パウロは最後にこう言いました。29節「パウロは言った。「短い時間であろうと長い時間であろうと、王ばかりでなく、今日この話を聞いてくださるすべての方が、私のようになってくださることを神に祈ります。このように鎖につながれることは別ですが。」パウロの願いは、それはアグリッパ王に対してだけでなく、すべての人に向けられた願いでもあります。それは、すべての人が「私のようになってほしい」ということです。イエス・キリストの甦りの光の中で、神のもとに立ち帰り、罪赦された喜びに生きてほしいということです。キリストによって開かれた目で、神様をしっかりと見つめて生きてほしい。主イエスからの与えられた使命に向かって歩き出すために、あなたもぜひ起き上がってほしい。自分の足で立ってほしい。
またパウロは、「私のようになってほしい」と語りつつ、一番最後に「このように鎖につながれることは別ですが」と半分ユーモアを込めて信仰の証しをし、福音のメッセージを閉じています。キリスト者であるという理由で、捕らえられ、鎖につながれてします。こんな理不尽なことはないかもしれません。しかし、パウロはユーモアを口にできるほどのゆとりを持って生きていました。それは、鎖につながれているという現実を、遥かに越える素晴らしい現実に生かされていたからです。つまり、イエス・キリストにつながれているという現実こそ、私にとっての真実であるということです。主につながれているならば、この世に鎖もまた、苦しいには違いないのですが、一つの過程に過ぎないということです。やがては朽ちて行くものだということです。キリストという鎖こそが確かなもの、絶対的なものなのです。お祈りをいたします。

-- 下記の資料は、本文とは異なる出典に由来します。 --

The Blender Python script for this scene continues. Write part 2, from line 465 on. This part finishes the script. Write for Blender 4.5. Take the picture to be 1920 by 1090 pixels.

主の御声によって、私どもが自分の足で立つことができますように。強くても弱くてもすべての人が、主よ、あなたの救いを必要としています。キリストの救いの光に照らされ、開かれた目で主が示してくださる道をしっかりと見つめ、前に進んで行くことができますように。主イエス・キリストの御名によって、感謝し祈り願います。アーメン。